Starting at the line that contains "Continue the Blender" and stopping at the line that contains "return obj(name, me)", repeat every line exactly, the two end lines included, and nothing else.
[Begin INPUT DATA]
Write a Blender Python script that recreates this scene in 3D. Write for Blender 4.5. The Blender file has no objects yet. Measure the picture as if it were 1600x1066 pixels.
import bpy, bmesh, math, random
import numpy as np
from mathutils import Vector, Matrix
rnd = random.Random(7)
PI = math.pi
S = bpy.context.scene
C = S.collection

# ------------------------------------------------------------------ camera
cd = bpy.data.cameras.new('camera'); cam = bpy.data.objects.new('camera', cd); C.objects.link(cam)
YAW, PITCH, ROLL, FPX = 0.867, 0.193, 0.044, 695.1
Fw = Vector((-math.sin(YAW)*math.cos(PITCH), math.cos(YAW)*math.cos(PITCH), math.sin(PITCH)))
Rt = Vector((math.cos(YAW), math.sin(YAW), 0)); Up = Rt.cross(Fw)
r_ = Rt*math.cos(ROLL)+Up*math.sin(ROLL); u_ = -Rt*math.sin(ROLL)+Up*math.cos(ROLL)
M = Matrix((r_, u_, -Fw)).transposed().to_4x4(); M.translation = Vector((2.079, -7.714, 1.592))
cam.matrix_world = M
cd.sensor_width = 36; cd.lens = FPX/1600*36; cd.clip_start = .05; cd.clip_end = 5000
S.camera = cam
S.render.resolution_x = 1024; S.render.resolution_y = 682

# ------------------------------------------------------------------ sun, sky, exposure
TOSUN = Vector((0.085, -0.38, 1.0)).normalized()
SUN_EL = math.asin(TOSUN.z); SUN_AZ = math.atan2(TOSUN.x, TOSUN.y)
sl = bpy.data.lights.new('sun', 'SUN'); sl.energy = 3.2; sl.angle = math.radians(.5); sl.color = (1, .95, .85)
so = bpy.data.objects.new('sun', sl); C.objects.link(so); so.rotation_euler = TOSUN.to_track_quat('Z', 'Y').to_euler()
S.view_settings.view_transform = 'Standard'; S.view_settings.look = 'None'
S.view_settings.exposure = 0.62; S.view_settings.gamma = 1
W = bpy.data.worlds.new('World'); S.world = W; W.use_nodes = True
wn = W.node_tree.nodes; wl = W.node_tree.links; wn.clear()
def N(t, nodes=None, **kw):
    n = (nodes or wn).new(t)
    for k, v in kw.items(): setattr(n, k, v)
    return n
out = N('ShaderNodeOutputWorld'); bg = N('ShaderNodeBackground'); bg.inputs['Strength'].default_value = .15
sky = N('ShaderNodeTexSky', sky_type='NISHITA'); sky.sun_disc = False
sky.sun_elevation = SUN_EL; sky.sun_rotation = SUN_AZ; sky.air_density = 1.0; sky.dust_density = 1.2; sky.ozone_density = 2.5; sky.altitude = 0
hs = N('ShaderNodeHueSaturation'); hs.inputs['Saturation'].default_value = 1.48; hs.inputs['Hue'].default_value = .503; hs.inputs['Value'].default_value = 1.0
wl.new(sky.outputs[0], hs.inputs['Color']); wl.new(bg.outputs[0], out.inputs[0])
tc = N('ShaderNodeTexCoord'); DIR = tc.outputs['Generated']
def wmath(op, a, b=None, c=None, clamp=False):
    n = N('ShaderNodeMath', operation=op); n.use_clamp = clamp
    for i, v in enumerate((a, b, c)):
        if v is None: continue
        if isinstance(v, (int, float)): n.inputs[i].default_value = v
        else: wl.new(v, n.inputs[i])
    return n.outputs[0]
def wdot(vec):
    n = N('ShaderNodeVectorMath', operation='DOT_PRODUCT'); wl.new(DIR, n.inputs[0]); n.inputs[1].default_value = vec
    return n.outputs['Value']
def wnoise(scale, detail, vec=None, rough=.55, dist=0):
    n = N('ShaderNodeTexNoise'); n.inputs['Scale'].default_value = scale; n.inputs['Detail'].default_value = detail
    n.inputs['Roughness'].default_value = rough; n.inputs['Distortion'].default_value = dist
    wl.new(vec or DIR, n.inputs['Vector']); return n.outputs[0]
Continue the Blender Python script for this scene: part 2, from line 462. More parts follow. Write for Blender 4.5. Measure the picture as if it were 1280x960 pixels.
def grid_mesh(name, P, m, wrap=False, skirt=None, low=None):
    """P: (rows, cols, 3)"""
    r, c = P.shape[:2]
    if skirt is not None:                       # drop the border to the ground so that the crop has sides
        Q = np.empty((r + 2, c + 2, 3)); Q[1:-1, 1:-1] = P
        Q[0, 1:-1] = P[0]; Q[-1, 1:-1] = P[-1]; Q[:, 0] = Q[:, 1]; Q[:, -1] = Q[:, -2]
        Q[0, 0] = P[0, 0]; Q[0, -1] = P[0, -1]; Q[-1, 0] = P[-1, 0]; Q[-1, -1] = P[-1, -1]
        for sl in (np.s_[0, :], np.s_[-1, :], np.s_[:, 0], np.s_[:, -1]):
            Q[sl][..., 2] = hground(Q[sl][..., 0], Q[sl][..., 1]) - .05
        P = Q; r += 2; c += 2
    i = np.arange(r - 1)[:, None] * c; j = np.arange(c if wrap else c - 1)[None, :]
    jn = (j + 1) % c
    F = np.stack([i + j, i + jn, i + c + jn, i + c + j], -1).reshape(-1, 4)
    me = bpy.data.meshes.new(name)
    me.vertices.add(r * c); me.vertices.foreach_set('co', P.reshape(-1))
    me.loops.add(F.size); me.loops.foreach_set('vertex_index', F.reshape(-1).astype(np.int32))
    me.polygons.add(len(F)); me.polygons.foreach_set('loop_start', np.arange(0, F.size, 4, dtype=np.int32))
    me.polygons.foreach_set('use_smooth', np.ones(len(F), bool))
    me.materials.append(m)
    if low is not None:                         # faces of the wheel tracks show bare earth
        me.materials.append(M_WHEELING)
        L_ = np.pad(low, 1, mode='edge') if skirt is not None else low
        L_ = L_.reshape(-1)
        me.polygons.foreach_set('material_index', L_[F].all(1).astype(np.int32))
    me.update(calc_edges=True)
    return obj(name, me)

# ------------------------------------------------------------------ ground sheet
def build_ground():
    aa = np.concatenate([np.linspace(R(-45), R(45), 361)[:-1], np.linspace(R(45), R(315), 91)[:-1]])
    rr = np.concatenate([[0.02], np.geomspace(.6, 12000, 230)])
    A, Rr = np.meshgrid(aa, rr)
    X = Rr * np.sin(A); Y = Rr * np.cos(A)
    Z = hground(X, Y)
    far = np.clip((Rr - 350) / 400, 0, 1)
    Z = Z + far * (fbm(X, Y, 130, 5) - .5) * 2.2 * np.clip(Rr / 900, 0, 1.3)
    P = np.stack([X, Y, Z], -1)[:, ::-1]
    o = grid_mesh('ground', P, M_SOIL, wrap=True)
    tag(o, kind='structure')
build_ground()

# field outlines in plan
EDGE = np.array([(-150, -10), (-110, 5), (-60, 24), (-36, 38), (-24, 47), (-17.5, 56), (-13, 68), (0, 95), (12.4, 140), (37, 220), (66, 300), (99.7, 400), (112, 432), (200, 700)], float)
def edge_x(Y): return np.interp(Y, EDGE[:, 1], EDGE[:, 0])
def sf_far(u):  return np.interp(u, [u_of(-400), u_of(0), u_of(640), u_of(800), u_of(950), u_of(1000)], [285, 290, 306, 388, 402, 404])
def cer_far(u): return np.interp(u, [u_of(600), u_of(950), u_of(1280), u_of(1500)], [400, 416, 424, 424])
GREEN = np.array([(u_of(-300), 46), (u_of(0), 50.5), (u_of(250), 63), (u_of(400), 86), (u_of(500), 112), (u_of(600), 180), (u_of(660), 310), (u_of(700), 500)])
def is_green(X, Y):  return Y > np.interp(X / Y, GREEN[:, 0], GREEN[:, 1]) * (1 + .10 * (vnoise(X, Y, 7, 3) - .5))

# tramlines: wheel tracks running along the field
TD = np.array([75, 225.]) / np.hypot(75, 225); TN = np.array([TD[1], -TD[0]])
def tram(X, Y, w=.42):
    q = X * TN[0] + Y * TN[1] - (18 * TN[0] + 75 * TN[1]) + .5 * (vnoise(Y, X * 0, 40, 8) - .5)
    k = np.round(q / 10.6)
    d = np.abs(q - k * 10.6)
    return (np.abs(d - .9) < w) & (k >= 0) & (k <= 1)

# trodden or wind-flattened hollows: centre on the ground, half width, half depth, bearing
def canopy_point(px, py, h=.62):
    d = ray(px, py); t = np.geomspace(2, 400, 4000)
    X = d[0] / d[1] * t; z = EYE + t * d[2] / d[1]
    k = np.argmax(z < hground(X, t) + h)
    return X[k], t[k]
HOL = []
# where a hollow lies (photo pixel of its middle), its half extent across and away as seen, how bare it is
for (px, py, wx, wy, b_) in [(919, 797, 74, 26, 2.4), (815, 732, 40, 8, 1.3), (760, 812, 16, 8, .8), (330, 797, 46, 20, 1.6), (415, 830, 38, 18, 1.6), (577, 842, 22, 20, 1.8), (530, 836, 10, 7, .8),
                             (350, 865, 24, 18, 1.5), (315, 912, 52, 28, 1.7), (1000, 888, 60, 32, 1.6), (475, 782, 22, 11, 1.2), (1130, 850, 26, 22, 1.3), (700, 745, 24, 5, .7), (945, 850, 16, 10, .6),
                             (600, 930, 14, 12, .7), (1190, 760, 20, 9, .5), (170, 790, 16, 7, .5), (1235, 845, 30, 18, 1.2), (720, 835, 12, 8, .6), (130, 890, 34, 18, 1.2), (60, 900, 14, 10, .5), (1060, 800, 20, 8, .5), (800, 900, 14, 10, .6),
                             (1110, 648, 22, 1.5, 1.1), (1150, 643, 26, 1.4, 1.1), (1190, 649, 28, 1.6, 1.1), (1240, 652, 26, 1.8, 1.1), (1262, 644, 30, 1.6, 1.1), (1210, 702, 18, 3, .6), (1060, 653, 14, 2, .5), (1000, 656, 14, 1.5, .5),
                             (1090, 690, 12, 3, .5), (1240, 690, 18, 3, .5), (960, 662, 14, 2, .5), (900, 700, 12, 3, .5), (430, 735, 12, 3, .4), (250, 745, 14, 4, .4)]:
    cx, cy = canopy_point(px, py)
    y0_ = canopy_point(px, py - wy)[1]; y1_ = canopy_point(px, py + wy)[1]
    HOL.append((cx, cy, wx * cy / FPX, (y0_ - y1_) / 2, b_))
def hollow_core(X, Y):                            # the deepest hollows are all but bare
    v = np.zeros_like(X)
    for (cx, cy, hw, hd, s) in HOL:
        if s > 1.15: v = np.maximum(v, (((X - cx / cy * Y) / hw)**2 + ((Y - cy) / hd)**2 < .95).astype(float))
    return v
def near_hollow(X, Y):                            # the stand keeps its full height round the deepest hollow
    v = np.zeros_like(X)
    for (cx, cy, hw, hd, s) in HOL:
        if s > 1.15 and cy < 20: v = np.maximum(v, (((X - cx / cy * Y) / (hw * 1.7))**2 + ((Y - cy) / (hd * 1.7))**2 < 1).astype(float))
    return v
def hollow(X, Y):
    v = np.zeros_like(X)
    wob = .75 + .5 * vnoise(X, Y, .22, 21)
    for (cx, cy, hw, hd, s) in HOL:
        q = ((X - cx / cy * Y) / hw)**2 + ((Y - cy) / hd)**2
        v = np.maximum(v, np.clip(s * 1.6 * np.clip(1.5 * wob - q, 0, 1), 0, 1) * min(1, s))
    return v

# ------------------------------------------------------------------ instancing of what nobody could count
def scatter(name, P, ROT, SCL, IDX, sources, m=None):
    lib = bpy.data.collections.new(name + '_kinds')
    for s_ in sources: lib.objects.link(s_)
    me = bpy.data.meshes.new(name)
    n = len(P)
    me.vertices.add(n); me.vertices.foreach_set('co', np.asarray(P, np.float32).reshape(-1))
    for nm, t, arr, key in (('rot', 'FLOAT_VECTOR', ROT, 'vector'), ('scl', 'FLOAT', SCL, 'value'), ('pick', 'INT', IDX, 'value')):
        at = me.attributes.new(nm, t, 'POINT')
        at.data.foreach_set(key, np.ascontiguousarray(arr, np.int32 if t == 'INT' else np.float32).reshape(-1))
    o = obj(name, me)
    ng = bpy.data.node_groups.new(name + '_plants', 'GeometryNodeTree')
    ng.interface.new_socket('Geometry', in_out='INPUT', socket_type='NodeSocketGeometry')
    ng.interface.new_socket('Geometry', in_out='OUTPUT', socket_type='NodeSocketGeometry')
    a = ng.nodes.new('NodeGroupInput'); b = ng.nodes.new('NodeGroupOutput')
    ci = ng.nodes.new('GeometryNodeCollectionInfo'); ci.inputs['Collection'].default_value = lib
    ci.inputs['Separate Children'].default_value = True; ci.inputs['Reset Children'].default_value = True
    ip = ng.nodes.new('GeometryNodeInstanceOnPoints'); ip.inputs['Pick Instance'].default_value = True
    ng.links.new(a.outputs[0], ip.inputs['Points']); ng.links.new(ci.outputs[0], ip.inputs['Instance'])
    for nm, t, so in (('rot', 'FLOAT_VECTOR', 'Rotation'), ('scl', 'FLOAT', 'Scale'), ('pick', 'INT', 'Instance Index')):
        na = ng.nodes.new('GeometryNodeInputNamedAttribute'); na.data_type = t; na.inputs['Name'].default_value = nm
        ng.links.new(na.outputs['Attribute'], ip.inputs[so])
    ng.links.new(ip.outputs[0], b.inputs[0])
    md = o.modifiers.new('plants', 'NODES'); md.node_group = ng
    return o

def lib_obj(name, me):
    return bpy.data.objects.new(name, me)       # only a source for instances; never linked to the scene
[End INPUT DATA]
§ TASK ANSWER:
Continue the Blender Python script for this scene: part 2, from line 462. More parts follow. Write for Blender 4.5. Measure the picture as if it were 1280x960 pixels.
def grid_mesh(name, P, m, wrap=False, skirt=None, low=None):
    """P: (rows, cols, 3)"""
    r, c = P.shape[:2]
    if skirt is not None:                       # drop the border to the ground so that the crop has sides
        Q = np.empty((r + 2, c + 2, 3)); Q[1:-1, 1:-1] = P
        Q[0, 1:-1] = P[0]; Q[-1, 1:-1] = P[-1]; Q[:, 0] = Q[:, 1]; Q[:, -1] = Q[:, -2]
        Q[0, 0] = P[0, 0]; Q[0, -1] = P[0, -1]; Q[-1, 0] = P[-1, 0]; Q[-1, -1] = P[-1, -1]
        for sl in (np.s_[0, :], np.s_[-1, :], np.s_[:, 0], np.s_[:, -1]):
            Q[sl][..., 2] = hground(Q[sl][..., 0], Q[sl][..., 1]) - .05
        P = Q; r += 2; c += 2
    i = np.arange(r - 1)[:, None] * c; j = np.arange(c if wrap else c - 1)[None, :]
    jn = (j + 1) % c
    F = np.stack([i + j, i + jn, i + c + jn, i + c + j], -1).reshape(-1, 4)
    me = bpy.data.meshes.new(name)
    me.vertices.add(r * c); me.vertices.foreach_set('co', P.reshape(-1))
    me.loops.add(F.size); me.loops.foreach_set('vertex_index', F.reshape(-1).astype(np.int32))
    me.polygons.add(len(F)); me.polygons.foreach_set('loop_start', np.arange(0, F.size, 4, dtype=np.int32))
    me.polygons.foreach_set('use_smooth', np.ones(len(F), bool))
    me.materials.append(m)
    if low is not None:                         # faces of the wheel tracks show bare earth
        me.materials.append(M_WHEELING)
        L_ = np.pad(low, 1, mode='edge') if skirt is not None else low
        L_ = L_.reshape(-1)
        me.polygons.foreach_set('material_index', L_[F].all(1).astype(np.int32))
    me.update(calc_edges=True)
    return obj(name, me)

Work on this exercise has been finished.